The triumph of humans’ destructive energy over love and creativity is leading our civilization into decline, she said.
“You can’t think this is the way man is supposed to live,” she said matter-of-factly. “It cannot be good to send young, still wet-behind-the-ears boys into battle.”
Education, knowledge, and care – for and about oneself as well as others – will keep at bay the forces of greed, jealousy, and possession that, she said, are consuming our society.
To the audience, which included educators as well as artists, Dunham issued strong statements about the importance of education and of raising children with less anxiety.
“There is a way that children can live in this world without the fear of being abandoned or misused or being separated from their mothers,” she said, drawing on her extensive world travel.
From her wheelchair, she amused the audience with her vivid pantomime of characters in children’s television programs, miming a frightening creature with fangs and horns.
A life in rhythm
Dunham’s talk was billed as a “conversation” with Davis, yet Davis was silent for nearly half an hour of unbroken commentary from her guest.
“This is one of the best interviews I’ve ever done,” she quipped before focusing the conversation on Dunham’s life in dance.
“I’ve always needed to move,” said Dunham.

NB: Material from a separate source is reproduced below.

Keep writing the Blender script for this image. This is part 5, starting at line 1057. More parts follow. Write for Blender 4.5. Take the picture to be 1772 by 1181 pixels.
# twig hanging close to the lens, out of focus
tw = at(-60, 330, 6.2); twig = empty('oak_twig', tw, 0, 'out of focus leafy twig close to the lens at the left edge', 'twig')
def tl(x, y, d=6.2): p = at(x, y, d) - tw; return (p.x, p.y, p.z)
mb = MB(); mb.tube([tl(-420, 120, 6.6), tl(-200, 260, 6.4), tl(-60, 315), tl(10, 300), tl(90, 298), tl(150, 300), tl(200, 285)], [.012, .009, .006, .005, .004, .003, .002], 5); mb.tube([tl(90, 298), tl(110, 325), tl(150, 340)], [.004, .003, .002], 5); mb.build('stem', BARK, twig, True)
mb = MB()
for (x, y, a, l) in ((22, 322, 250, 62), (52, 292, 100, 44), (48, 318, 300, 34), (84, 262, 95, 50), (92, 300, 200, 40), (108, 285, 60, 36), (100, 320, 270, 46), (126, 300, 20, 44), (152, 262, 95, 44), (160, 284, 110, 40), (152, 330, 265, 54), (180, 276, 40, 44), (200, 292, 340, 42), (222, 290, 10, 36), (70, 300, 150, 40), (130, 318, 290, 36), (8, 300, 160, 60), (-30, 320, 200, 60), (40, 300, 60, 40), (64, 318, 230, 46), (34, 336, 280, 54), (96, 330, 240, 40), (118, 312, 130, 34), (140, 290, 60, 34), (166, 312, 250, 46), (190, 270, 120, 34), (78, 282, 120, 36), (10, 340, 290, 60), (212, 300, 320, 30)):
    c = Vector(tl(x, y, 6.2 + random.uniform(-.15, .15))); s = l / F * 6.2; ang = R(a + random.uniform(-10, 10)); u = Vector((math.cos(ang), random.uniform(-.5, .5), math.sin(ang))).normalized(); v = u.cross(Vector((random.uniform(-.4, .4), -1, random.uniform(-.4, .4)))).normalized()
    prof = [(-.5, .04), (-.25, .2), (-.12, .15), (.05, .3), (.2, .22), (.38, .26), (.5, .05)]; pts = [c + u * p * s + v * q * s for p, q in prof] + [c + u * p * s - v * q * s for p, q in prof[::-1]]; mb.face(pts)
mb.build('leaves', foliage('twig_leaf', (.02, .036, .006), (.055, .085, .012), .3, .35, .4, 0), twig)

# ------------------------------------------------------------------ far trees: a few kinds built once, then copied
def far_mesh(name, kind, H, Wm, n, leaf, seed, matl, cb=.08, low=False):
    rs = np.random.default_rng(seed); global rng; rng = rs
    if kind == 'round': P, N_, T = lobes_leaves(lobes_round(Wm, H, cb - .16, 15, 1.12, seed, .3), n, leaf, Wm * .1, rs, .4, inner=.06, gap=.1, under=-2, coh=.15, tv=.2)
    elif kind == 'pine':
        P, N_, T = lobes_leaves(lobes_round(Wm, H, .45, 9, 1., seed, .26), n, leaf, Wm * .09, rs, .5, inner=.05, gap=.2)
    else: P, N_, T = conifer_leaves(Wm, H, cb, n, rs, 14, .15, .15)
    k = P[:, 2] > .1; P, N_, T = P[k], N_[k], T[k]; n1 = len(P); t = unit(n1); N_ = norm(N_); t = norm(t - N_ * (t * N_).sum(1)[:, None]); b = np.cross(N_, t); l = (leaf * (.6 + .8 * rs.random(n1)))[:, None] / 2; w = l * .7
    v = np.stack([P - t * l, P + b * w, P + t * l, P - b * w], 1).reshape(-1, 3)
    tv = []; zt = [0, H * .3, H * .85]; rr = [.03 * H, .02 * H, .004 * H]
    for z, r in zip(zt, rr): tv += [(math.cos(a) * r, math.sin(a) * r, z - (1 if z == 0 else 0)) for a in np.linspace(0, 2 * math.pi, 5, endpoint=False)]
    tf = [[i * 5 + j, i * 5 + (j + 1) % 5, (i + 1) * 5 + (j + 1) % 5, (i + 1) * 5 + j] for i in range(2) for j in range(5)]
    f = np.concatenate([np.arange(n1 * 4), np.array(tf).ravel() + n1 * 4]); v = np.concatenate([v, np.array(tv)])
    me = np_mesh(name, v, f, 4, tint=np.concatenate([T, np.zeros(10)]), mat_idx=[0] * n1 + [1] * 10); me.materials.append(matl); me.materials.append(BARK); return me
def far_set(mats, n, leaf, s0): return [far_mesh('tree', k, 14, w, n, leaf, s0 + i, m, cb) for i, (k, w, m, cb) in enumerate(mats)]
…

The daughter of a black father and white mother – “I don’t know how they had nerve enough to get together,” she said – she recalled dancing to her father’s guitar playing as a toddler.
“Somewhere in me was a kind of rhythm. It was connected to the Earth, it was connected to other people,” she said.
Her studies as an anthropologist, through which she developed an expertise in the West Indies and Haiti in particular, reinforced for her the importance of dance across cultures.
“I know of no society that does not have some form of national or ethnic dance,” she said.
Following Dunham’s remarks and audience questions, words gave way to movement. Artists Collective Executive Director Dolly McLean, a former student at the Dunham School in New York, presented a clip from the 1943 film “Stormy Weather,” featuring a dance segment by Dunham and her company.
“I haven’t seen that in years!” exclaimed Dunham of her first major film appearance.
Lee Aca Thompson, master choreographer with the Artists Collective and another former Dunham student, demonstrated movement from the Dunham Technique as the drummers accompanied with a rhythm from Haiti.
As Thompson, lithe and flexible at 69, finished his performance with a bow to Dunham, she obliged the jubilant crowd by shaking her shoulders in time to the drumming, an echo of the dance she made a legacy.